Thinking about this problem, I realized the solution was to set up some dignified, honorable means to give them money for something of value they would offer in exchange.   The problem was: “What does a poor child have to offer in exchange for the money?” Without valuable skills or something useful to buy, I couldn’t see anything at first.  But then, suddenly, it dawned on me that they had their valuable TIME to offer!
So, I thought about how to set up some practical interaction with these children based on exchange of value, “time” for “money”. Following this concept, I decided to offer each child a small sum of money in exchange for first paying attention to a brief academic lesson on reading, writing, or math at their likely level of interest and ability.  This would have the effect of developing, trust, patience, attention, and integrity in the child since the money is only given AFTER the lesson is complete. As a practical matter, I created a set of “portable” low-tech Montessori materials for giving the instruction, using such items as pieces of stiff paper with printed letters and numbers, and various simple objects for sensorial and academic activity.

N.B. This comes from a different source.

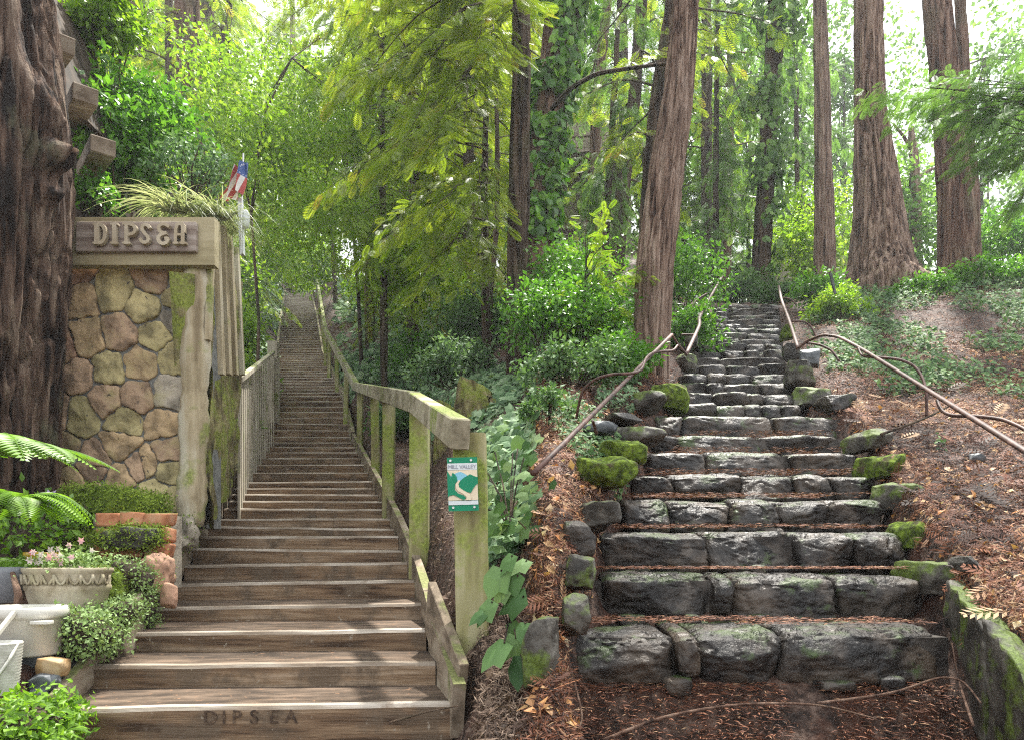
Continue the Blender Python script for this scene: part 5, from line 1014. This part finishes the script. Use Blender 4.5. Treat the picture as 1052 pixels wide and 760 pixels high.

With this plan and materials in hand, I returned to the same Mexican border town, and implemented an experiment with this “character teaching” concept. Now, when some child approached, asking for money, I offered to give some money if they would sit down for a brief academic lesson. At first, the children were somewhat shy and fearful, however, once the lesson began, and they received the money, they became friendly, so other children approached asking for lessons, which actually drew more interest and appreciation than the little money they received at the end.  From this experience, I could see how this program could train many teachers to conduct this same approach to good advantage in any country or location with similar conditions of poverty.
Based on this initial success, I enlarged the concept of “Character Teaching” to develop more substantial relationships with the children on a regular basis, such as offering “Character Teaching” T-shirts, journals, writing instruments and other learning materials according to the interest, progress and needs of each child.  I also envisioned centers where parents and children could have a longer daily session of Montessori teaching in a group, supervised by a local trained Montessori teacher, who would eventually be sustained by the local community.
Since creating this project in 2000, I have devised a series of practical steps to establish the actual operation of the CT project, starting first with an initial consultation visit to train and orient a team of teachers to be later employed in the program. And, after 2003, this training would be built around the use of IMS technology, which would be used by all teachers in the CT project. In this way, the IMS would be learned and used by many others as the project’s success becomes more widely known and appreciated in all segments of the local education community and among parents of children in the country.Â
Although the project is yet too innovative and unconventional to gain full operation anywhere, I’m confident that once started, it will rapidly demonstrate the practical value of the “new education” and become widely used and well-recognized as a key to resolving widespread cultural poverty and character flaws at cause in this poverty in all places around the world.